== EXERCISE AIM ==
Please write out the lines of the data exactly, beginning with the first and ending with the line containing "A = Vector((-.4023, .9155, 0));"; leave the pictures behind.

== SUPPLIED RECORDS ==

---

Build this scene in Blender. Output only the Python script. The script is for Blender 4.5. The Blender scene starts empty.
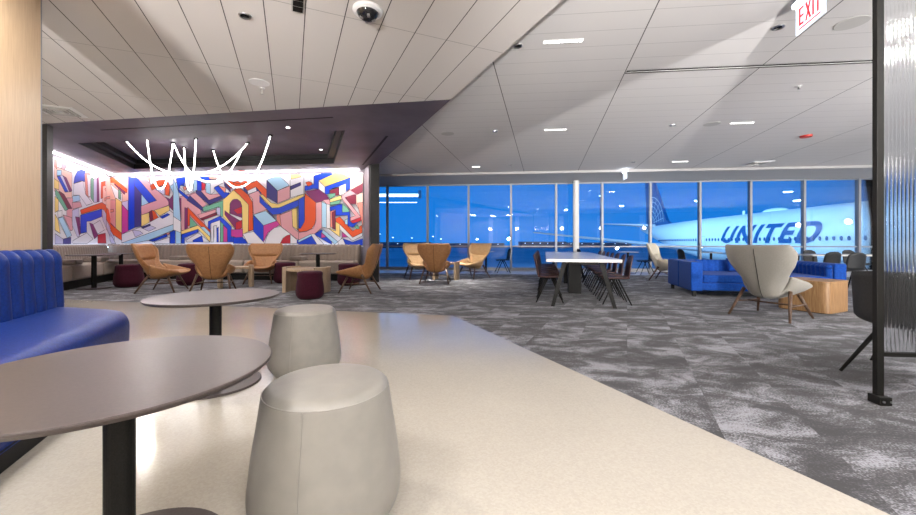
import bpy, bmesh, math, random
from mathutils import Vector, Matrix
random.seed(7)
S = bpy.context.scene
C = S.collection
F, HZ, CX, H = 380.0, 242.0, 458.0, 1.1
PI = math.pi
def P(px, py, Z):
    Y = F*(H-Z)/(py-HZ)
    return ((px-CX)/F*Y, Y)
def XD(px, d): return (px-CX)/F*d
A = Vector((-.4023, .9155, 0)); U = Vector((.2207, .9753, 0)); V = Vector((.9753, -.2207, 0)); W = Vector((.9949, -.1006, 0)); N = Vector((.1006, .9949, 0))

# ------------------------------------------------------------ materials
def mat(name, col, rough=.6, metal=0, emit=None, es=0, coat=0, spec=.5, sheen=0):
    m = bpy.data.materials.new(name); m.use_nodes = True
    b = m.node_tree.nodes['Principled BSDF']
    b.inputs['Base Color'].default_value = (*col, 1); b.inputs['Roughness'].default_value = rough
    b.inputs['Metallic'].default_value = metal; b.inputs['Specular IOR Level'].default_value = spec
    if coat: b.inputs['Coat Weight'].default_value = coat; b.inputs['Coat Roughness'].default_value = .08
    if sheen: b.inputs['Sheen Weight'].default_value = sheen
    if emit: b.inputs['Emission Color'].default_value = (*emit, 1); b.inputs['Emission Strength'].default_value = es
    return m
def nd(m, t, **k):
    n = m.node_tree.nodes.new(t)
    for a, v in k.items():
        if a in n.inputs.keys() if isinstance(a, str) else False: n.inputs[a].default_value = v
        else: setattr(n, a, v)
    return n
def lk(m, a, b): m.node_tree.links.new(a, b)
def noisy(m, c1, c2, scale=20, stretch=(1, 1, 1), detail=4, lo=.35, hi=.65, bump=0, bscale=None, rot=(0, 0, 0)):
    b = m.node_tree.nodes['Principled BSDF']
    tc = nd(m, 'ShaderNodeTexCoord'); mp = nd(m, 'ShaderNodeMapping')
    mp.inputs['Scale'].default_value = stretch; mp.inputs['Rotation'].default_value = rot
    lk(m, tc.outputs['Object'], mp.inputs['Vector'])
    n = nd(m, 'ShaderNodeTexNoise'); n.inputs['Scale'].default_value = scale; n.inputs['Detail'].default_value = detail
    lk(m, mp.outputs[0], n.inputs['Vector'])
    r = nd(m, 'ShaderNodeValToRGB'); e = r.color_ramp.elements
    e[0].position = lo; e[1].position = hi; e[0].color = (*c1, 1); e[1].color = (*c2, 1)
    lk(m, n.outputs[0], r.inputs[0]); lk(m, r.outputs[0], b.inputs['Base Color'])
    if bump:
        bp = nd(m, 'ShaderNodeBump'); bp.inputs['Strength'].default_value = bump; bp.inputs['Distance'].default_value = .01
        n2 = nd(m, 'ShaderNodeTexNoise'); n2.inputs['Scale'].default_value = bscale or scale; n2.inputs['Detail'].default_value = 3
        lk(m, tc.outputs['Object'], n2.inputs['Vector']); lk(m, n2.outputs[0], bp.inputs['Height']); lk(m, bp.outputs[0], b.inputs['Normal'])
    return m
def mth(m, op, a, b=None, c=None):
    n = nd(m, 'ShaderNodeMath'); n.operation = op
    for i, v in enumerate((a, b, c)):
        if v is None: continue
        if isinstance(v, (int, float)): n.inputs[i].default_value = v
        else: lk(m, v, n.inputs[i])
    return n.outputs[0]
M = {}
M['leather_blue'] = noisy(mat('blue_leather', (.01, .04, .22), .4, spec=.3), (.004, .02, .14), (.008, .032, .2), 60, bump=.08, bscale=160)
M['tan'] = noisy(mat('tan_leather', (.5, .22, .07), .5), (.33, .155, .06), (.41, .2, .08), 25, bump=.05, bscale=150)
M['tan_pale'] = noisy(mat('pale_tan_leather', (.6, .38, .18), .5), (.52, .33, .17), (.6, .4, .22), 25)
M['head_trim'] = mat('window_head_paint', (.42, .41, .41), .7)
M['back_wall'] = mat('grey_back_wall_paint', (.26, .25, .24), .7)
M['grey_leather'] = noisy(mat('grey_faux_leather', (.3, .28, .24), .42), (.215, .203, .185), (.235, .222, .2), 14, bump=.05, bscale=200)
M['grey_fabric'] = noisy(mat('grey_wool', (.32, .30, .26), .9, sheen=.2), (.23, .215, .185), (.29, .272, .24), 120, bump=.1, bscale=300)
M['cream'] = noisy(mat('cream_fabric', (.6, .55, .45), .85), (.56, .52, .42), (.66, .6, .5), 100)
M['taupe'] = noisy(mat('taupe_channel_fabric', (.21, .17, .14), .85, sheen=.2), (.2, .155, .125), (.25, .2, .165), 60)
M['taupe_seat'] = noisy(mat('taupe_seat_fabric', (.3, .25, .21), .85), (.3, .245, .205), (.36, .3, .25), 60)
M['maroon'] = noisy(mat('maroon_felt', (.07, .012, .03), .9, spec=.2, sheen=.04), (.036, .004, .012), (.06, .008, .021), 80, bump=.1, bscale=250)
M['blue_velvet'] = noisy(mat('royal_blue_velvet', (.01, .06, .45), .75, spec=.2, sheen=.08), (.002, .045, .27), (.004, .07, .38), 30)
M['black'] = noisy(mat('black_powder_coat', (.012, .011, .01), .55, spec=.2), (.006, .006, .005), (.011, .01, .009), 200)
M['dark_wood'] = noisy(mat('dark_walnut', (.09, .045, .025), .45), (.06, .03, .018), (.12, .065, .035), 12, (6, 6, 1))
M['table_top'] = noisy(mat('bronze_table_laminate', (.13, .105, .1), .34, spec=.25), (.06, .048, .046), (.072, .058, .055), 120)
M['oak'] = noisy(mat('oak_veneer', (.42, .24, .1), .45), (.25, .13, .05), (.38, .22, .1), 9, (7, 7, .6), 6)
M['oak_grey'] = noisy(mat('grey_oak_veneer', (.4, .3, .2), .5), (.34, .24, .15), (.46, .34, .23), 9, (7, 7, .6), 6)
M['wall_wood'] = noisy(mat('pale_oak_wall_panel', (.62, .42, .24), .4), (.66, .47, .29), (.76, .57, .37), 10, (14, 14, .5), 6)
M['white_top'] = noisy(mat('white_quartz', (.65, .62, .58), .25), (.6, .57, .53), (.7, .67, .63), 40)
M['shell_brown'] = noisy(mat('red_brown_plywood', (.09, .035, .03), .4), (.045, .02, .018), (.085, .035, .03), 10, (8, 8, 1))
M['shell_black'] = noisy(mat('charcoal_shell', (.03, .033, .036), .5), (.008, .009, .011), (.014, .016, .018), 60)
M['charcoal_felt'] = noisy(mat('charcoal_felt', (.05, .05, .05), .9), (.022, .022, .023), (.038, .038, .038), 150)
M['alu'] = mat('window_aluminium', (.3, .31, .34), .45, .2)
M['white_paint'] = mat('white_paint', (.75, .74, .73), .6)
M['white_gloss'] = mat('white_plastic', (.8, .8, .8), .3)
M['speaker'] = mat('speaker_grille', (.5, .49, .47), .7)
M['black_gloss'] = mat('black_glass_dome', (.01, .01, .012), .12)
M['steel'] = mat('brushed_steel', (.5, .5, .5), .3, 1)
M['red_p'] = mat('red_plastic', (.45, .03, .02), .4)
M['dark_col'] = noisy(mat('black_column_cladding', (.012, .012, .012), .5), (.01, .01, .01), (.018, .017, .016), 30)
M['mauve'] = noisy(mat('alcove_return_plaster', (.2, .17, .19), .4), (.17, .15, .17), (.24, .2, .23), 3)
M['alcove'] = noisy(mat('dark_plum_plaster', (.075, .062, .08), .5, spec=.3), (.095, .08, .1), (.14, .118, .148), 1.2, detail=6, bump=.1, bscale=8)
M['led'] = mat('led_tube', (1, 1, 1), .5, emit=(1, .97, .95), es=12)
M['led_wash'] = mat('led_wash', (1, 1, 1), .5, emit=(1, .94, .98), es=26)
M['led_blue'] = mat('led_wash_low', (1, 1, 1), .5, emit=(.55, .75, 1), es=14)
M['led_small'] = mat('led_line', (1, 1, 1), .5, emit=(1, .98, .95), es=5)
M['globe'] = mat('glowing_opal_globe', (1, 1, 1), .5, emit=(1, .9, .8), es=38)
M['exit_face'] = mat('exit_panel', (.8, .85, .95), .2, emit=(.8, .88, 1), es=.75)
M['exit_red'] = mat('exit_red', (.6, .01, .02), .5, emit=(.7, .01, .03), es=.6)
M['exit_glow'] = mat('exit_light_bar', (1, 1, 1), .5, emit=(.8, .87, 1), es=9)
M['plane_white'] = mat('aircraft_white', (.62, .74, .8), .4)
M['plane_blue'] = mat('aircraft_blue', (.002, .09, .27), .3)
M['plane_grey'] = mat('aircraft_grey', (.35, .4, .46), .4)
M['plane_dark'] = mat('aircraft_window', (.02, .1, .25), .2)
M['plane_line'] = mat('aircraft_line', (.3, .45, .6), .4)
M['apron'] = noisy(mat('apron_concrete', (.08, .09, .1), .7), (.3, .32, .34), (.42, .44, .46), .05)
M['hangar'] = mat('distant_hangar', (.12, .13, .16), .8)
M['mast_lamp'] = mat('mast_lamp', (1, 1, 1), .5, emit=(.85, .95, 1), es=3)

# carpet: plank tiles with mottled grey pile
def carpet():
    m = mat('grey_plank_carpet', (.1, .1, .1), .95, sheen=.1)
    b = m.node_tree.nodes['Principled BSDF']
    tc = nd(m, 'ShaderNodeTexCoord'); mp = nd(m, 'ShaderNodeMapping'); mp.inputs['Rotation'].default_value = (0, 0, math.radians(-66))
    lk(m, tc.outputs['Object'], mp.inputs['Vector'])
    br = nd(m, 'ShaderNodeTexBrick'); br.inputs['Scale'].default_value = 1
    br.inputs['Brick Width'].default_value = 2.2; br.inputs['Row Height'].default_value = .5; br.inputs['Mortar Size'].default_value = 0.0
    br.inputs['Color1'].default_value = (0, 0, 0, 1); br.inputs['Color2'].default_value = (1, 1, 1, 1); br.offset = .37
    lk(m, mp.outputs[0], br.inputs['Vector'])
    sc = nd(m, 'ShaderNodeVectorMath'); sc.operation = 'SCALE'; sc.inputs['Scale'].default_value = .5
    lk(m, br.outputs['Color'], sc.inputs[0])
    ad = nd(m, 'ShaderNodeVectorMath'); ad.operation = 'ADD'
    st = nd(m, 'ShaderNodeMapping'); st.inputs['Scale'].default_value = (1.35, .6, 1); lk(m, tc.outputs['Object'], st.inputs['Vector']); st.inputs['Scale'].default_value = (.85, 1.5, 1); st.inputs['Rotation'].default_value = (0, 0, .32)
    lk(m, st.outputs[0], ad.inputs[0]); lk(m, sc.outputs[0], ad.inputs[1])
    n1 = nd(m, 'ShaderNodeTexNoise'); n1.inputs['Scale'].default_value = 2.6; n1.inputs['Detail'].default_value = 10; n1.inputs['Roughness'].default_value = .68; n1.inputs['Distortion'].default_value = .5
    lk(m, ad.outputs[0], n1.inputs['Vector'])
    n2 = nd(m, 'ShaderNodeTexNoise'); n2.inputs['Scale'].default_value = 90; n2.inputs['Detail'].default_value = 3; lk(m, tc.outputs['Object'], n2.inputs['Vector'])
    mix = mth(m, 'MULTIPLY_ADD', n2.outputs[0], .5, mth(m, 'ADD', n1.outputs[0], -.25))
    r = nd(m, 'ShaderNodeValToRGB'); e = r.color_ramp.elements
    e[0].position = .41; e[0].color = (.026, .025, .029, 1); e[1].position = .63; e[1].color = (.27, .27, .3, 1)
    x = e.new(.5); x.color = (.06, .059, .066, 1)
    lk(m, mix, r.inputs[0]); lk(m, r.outputs[0], b.inputs['Base Color'])
    return m
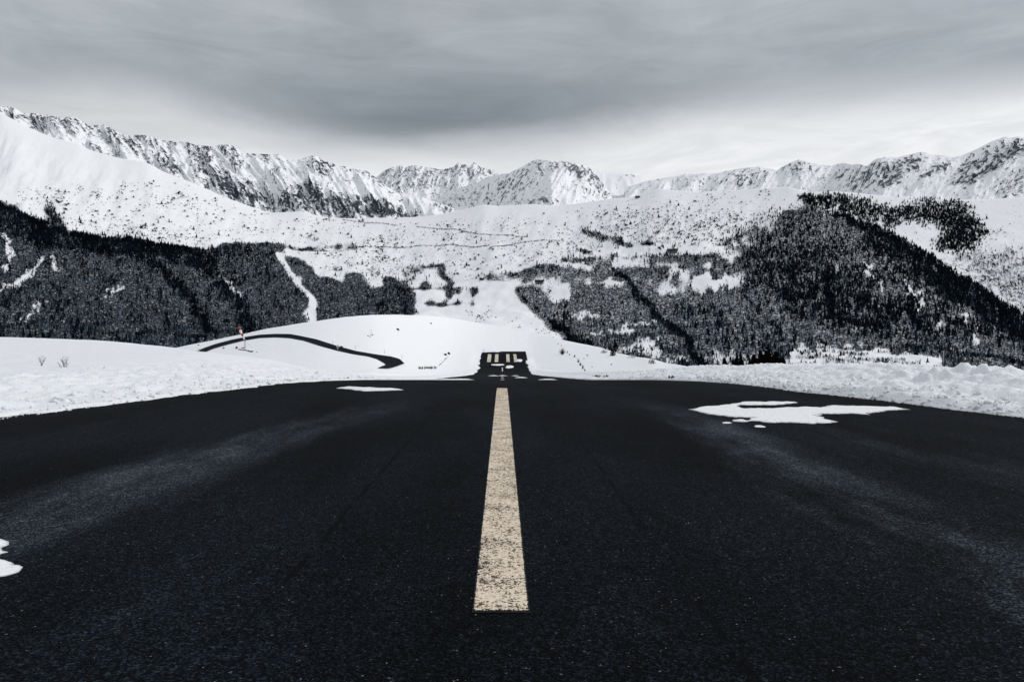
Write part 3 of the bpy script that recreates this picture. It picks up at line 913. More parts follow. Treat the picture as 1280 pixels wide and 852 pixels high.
chute = px_map([('s', [(345, 318), (356, 330), (366, 345), (388, 374)], 2.0, 1.3), ('s', [(389, 375), (391, 408)], 3.0, 1.3), ('s', [(52, 322), (36, 337), (8, 358)], 1.2, 1.1)], 2)
alive = {'A': ([], [], [], []), 'B': ([], [], [], [])}
dens_map = np.zeros((PY1 - PY0, PX1 - PX0))
for kind, pts, w, dens, fir, h, sh, cl in V_:
    pts = np.array(pts, float)
    if kind == 'p':
        lo_, hi_ = pts.min(0), pts.max(0)
        n = int((hi_ - lo_).prod() * dens)
        X = RNG.uniform(lo_[0], hi_[0], n); Y = RNG.uniform(lo_[1], hi_[1], n)
        if cl > .9 and dens < .12:
            nc = max(3, n // 16); cid = RNG.integers(0, nc, n); into = RNG.uniform(0, 1, n) < .80
            spread = RNG.uniform(.6, 1.8, nc)[cid]
            X = np.where(into, X[cid] + RNG.normal(0, 4.6, n) * spread, X); Y = np.where(into, Y[cid] + RNG.normal(0, 2.4, n) * spread, Y)
        # jitter the outline so no area ends on a straight line
        X0_, Y0_ = X, Y; jq = np.where(X > 600, 4.2, 2.4); X = X + RNG.normal(0, 1, n) * jq; Y = Y + RNG.normal(0, .75, n) * jq
        k = inside(pts, X0_ * 0 + X0_ + 20 * fbm(X0_ / 16, Y0_ / 16, 4, 5), Y0_ + 16 * fbm(X0_ / 16 + 50, Y0_ / 16, 4, 6))
        X, Y = X[k], Y[k]
    else:
        seg = np.hypot(*np.diff(pts, axis=0).T); L = seg.sum()
        n = int(L * 2 * w * dens) + 1
        t = RNG.uniform(0, L, n); cs = np.concatenate([[0], np.cumsum(seg)])
        X = np.interp(t, cs, pts[:, 0]) + RNG.uniform(-1, 1, n) * w * RNG.uniform(.4, 1.1, n); Y = np.interp(t, cs, pts[:, 1]) + RNG.uniform(-1, 1, n) * w * RNG.uniform(.4, 1.1, n)
    if kind == 's' and w > 2.5:
        X = X + 9 * fbm(X / 24, Y / 24, 3, 71); Y = Y + 6 * fbm(X / 24, Y / 24 + 30, 3, 72)
    keep = RNG.uniform(0, 1, len(X)) < np.clip(1 - cl + cl * 2.2 * (.6 * fbm(X / 30, Y / 20, 3, 31) + 1.15 * fbm(X / 4., Y / 10, 3, 32) + .37), .02, 1)
    if h > 2.6 and cl != .21: keep &= RNG.uniform(0, 1, len(X)) > look(clear, X + 16 * fbm(X / 12, Y / 12, 4, 61), Y + 12 * fbm(X / 12 + 40, Y / 12, 4, 62)) * 1.1
    keep &= RNG.uniform(0, 1, len(X)) > look(chute, X + 3 * fbm(X / 6, Y / 6, 3, 65), Y)
    X, Y = X[keep], Y[keep]
    isf = RNG.uniform(0, 1, len(X)) < np.clip(fir + (1.0 * fbm(X / 7, Y / 17, 3, 33) + .35 * fbm(X / 30, Y / 22, 2, 34)) * (0 < fir < 1), 0, 1)
    hh = h * (np.minimum(RNG.lognormal(-.55, .65, len(X)), 1.7) if dens < .12 and cl > .9 else RNG.uniform(.55, 1.3, len(X)))
    A = alive[sh]
    A[0].append(X); A[1].append(Y); A[2].append(isf); A[3].append(hh)
    if sh == 'A' and dens > .17 and h > 5:
        np.add.at(dens_map, (np.clip(Y.astype(int) - PY0, 0, PY1 - PY0 - 1), np.clip(X.astype(int) - PX0, 0, PX1 - PX0 - 1)), 1.)
for _ in range(2):
    k5 = np.ones(7) / 7
    dens_map = np.apply_along_axis(lambda r: np.convolve(r, k5, 'same'), 0, dens_map)
    dens_map = np.apply_along_axis(lambda r: np.convolve(r, k5, 'same'), 1, dens_map)
gX, gY = np.meshgrid(np.arange(PX0, PX1).astype(float), np.arange(PY0, PY1).astype(float))
clear_r = look(clear, gX + 16 * fbm(gX / 12, gY / 12, 4, 61), gY + 12 * fbm(gX / 12 + 40, gY / 12, 4, 62))
litter_map = .70 * np.clip(dens_map / .22, 0, 1) * (1 - .9 * np.clip(np.maximum(clear_r, chute) * 1.2, 0, 1)) * (1 - .10 * sstep(600, 680, gX))


def dispA(px, py, t, P):
    x, y = P[..., 0], P[..., 1]
    amp = (1 - sstep(.75, 1., t)) * sstep(0, .15, t)
    up = sstep(.5, .75, t) * (1 - sstep(.88, 1., t))
    P[..., 1] -= 26 * fbm((px + .5 * py) / 34, (py - .3 * px) / 90, 4, 231) * np.maximum(up, .4 * amp)
    dz = 26 * fbm(x / 420., y / 520., 4, 201) * amp + 7 * fbm(x / 90., y / 110., 3, 207) * (.15 + .85 * amp)
    return dz, None


rockA = px_map([('p', [(860, 255), (1000, 250), (1290, 400), (1290, 440), (930, 400)], .14), ('p', [(560, 262), (1000, 240), (900, 330), (640, 350), (430, 350), (430, 290)], .10), ('p', [(60, 230), (430, 275), (430, 310), (80, 285)], .07)], 14)


def rockfA(px, py, t, P, e):
    return look(rockA, px, py) + .03


pA = np.arange(-220, 1500, 2.0)
_, atA = sheet('valley_side', pA, ridgeA, lambda x: 492 + 0 * x, smooth_pl([(-220, 3600), (0, 3500), (500, 3500), (950, 3200), (1080, 2900), (1280, 2300), (1500, 1900)], 120), pl([(-220, 1150), (1500, 1150)]),
               210, mat_mountain('snowy_hillside', (.02, .026, .034), .045, .6, litter=True), dispA, rockfA, lambda a, b: look(litter_map, a, b),
               front=((420, -130), (800, -110)), soften=70, label='snowy valley side with woods, hedged fields and a wooded mountain face')


def dispB(px, py, t, P):
    x, y = P[..., 0], P[..., 1]
    return (20 * fbm(x / 500., y / 500., 4, 221) + 5 * fbm(x / 90., y / 90., 3, 222)) * (1 - sstep(.8, 1, t)), None


pB = np.arange(900, 1500, 2.0)
_, atB = sheet('snowy_hill', pB, smooth_pl([(900, 262), (989, 243), (1010, 240), (1048, 239), (1108, 245), (1197, 249.5), (1240, 249), (1280, 246.5), (1500, 236)], 6), lambda x: 460 + 0 * x, pl([(900, 4300), (1500, 4300)]), pl([(900, 3000), (1500, 3000)]),
               110, mat_mountain('snowy_hill_surface', (.02, .026, .034), .045, .5), dispB, lambda px, py, t, P, e: .10 + .36 * sstep(285, 335, py) * sstep(1090, 1170, px) + .16 * fbm(px / 24, py / 12, 4, 241) * sstep(285, 335, py), label='open snow slope behind the wooded mountain face')


# ---- rocky mountains: relief and bare rock share one rib pattern
def ribs(px, py, dirx, diry, fx, fl, seed):
    n = math.hypot(dirx, diry); dx, dy = dirx / n, diry / n
    wx = 5 * fbm(px / 30, py / 30, 4, seed + 50); wy = 5 * fbm(px / 30 + 31, py / 30, 4, seed + 55)
    u = (-(px + wx) * dy + (py + wy) * dx); v = ((px + wx) * dx + (py + wy) * dy)
    return .62 * ridged(u / fx, v / fl, 5, seed, .68) + .38 * ridged(u / (fx * .8) + 9, v / (fx * 1.5), 4, seed + 33, .7)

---

== EXPECTED ANSWER ==
Build this scene in Blender. Output only the Python script. The script is for Blender 4.5. The Blender scene starts empty.
import bpy, bmesh, math, random
from mathutils import Vector, Matrix
random.seed(7)
S = bpy.context.scene
C = S.collection
F, HZ, CX, H = 380.0, 242.0, 458.0, 1.1
PI = math.pi
def P(px, py, Z):
    Y = F*(H-Z)/(py-HZ)
    return ((px-CX)/F*Y, Y)
def XD(px, d): return (px-CX)/F*d
A = Vector((-.4023, .9155, 0)); U = Vector((.2207, .9753, 0)); V = Vector((.9753, -.2207, 0)); W = Vector((.9949, -.1006, 0)); N = Vector((.1006, .9949, 0))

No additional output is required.